South Korean attitudes will form a second constraint on Moon’s approach to foreign policy. While there is agreement on the need for a clean start domestically, public approval for the security alliance with Washington and anxieties about China are high, while expectations for cooperation with North Korea are low. The South Korean public has moved in a conservative direction on major foreign policy issues over the past decade, and it will take time to build a successful record for the progressive Moon administration to reverse this trend.

A different international landscape

Third, the international landscape has changed drastically during the last decade, making it more difficult for Moon to implement many elements of his platform that had once been priorities under Roh Moo-hyun.

North Korea’s pursuit of nuclear weapons has advanced and Kim Jong Un has tied his survival to the nuclear project. UN Security Council resolutions restrict many economic activities that were permissible when Moon was last in power. South Korean companies, burned by the closure of the Kaesong Industrial Complex in North Korea, have moved on.
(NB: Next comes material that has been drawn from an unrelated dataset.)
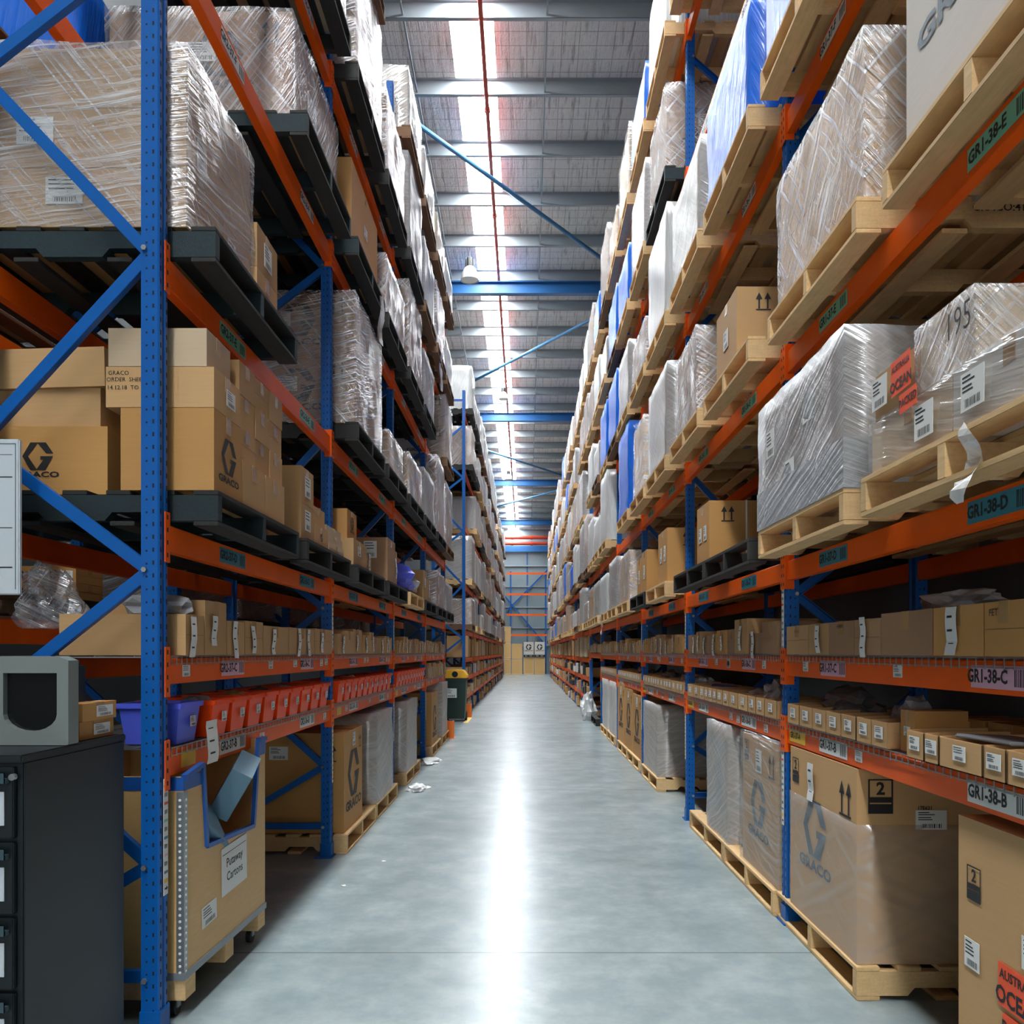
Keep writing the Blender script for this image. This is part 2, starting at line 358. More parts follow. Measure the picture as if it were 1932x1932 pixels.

Moon and his advisors will have to convince North Korea to reverse its nuclear trajectory before dreams of a common Korean market will be feasible.

Fourth, U.S. President Donald Trump’s administration has moved forward in setting its policy toward North Korea while South Korea has been caught up in its own political leadership vacuum. Moon Jae-in comes into office as the concrete has begun to set on Trump administration preferences, albeit still self-contradictory and uncertain.

Little room for error

To be an effective advocate for South Korean interests, the liberal Moon must figure out both how to talk to Trump and how not to push buttons that might jeopardize the relationship.  The fact that Moon inherits deeper mechanisms for coordination between Washington and Seoul than existed a decade ago under Roh Moo-hyun will help keep the alliance moving in the right direction, but bad chemistry between the two leaders would do much to undermine deeply shared U.S.-ROK interests in a non-nuclear peninsula and a prosperous Northeast Asia.

To achieve success, Moon Jae-in must restore South Korea’s confidence in the institutions of leadership at home while navigating a narrowing strategic space in Northeast Asia. It is a daunting task. Time will tell if Moon is up for the job.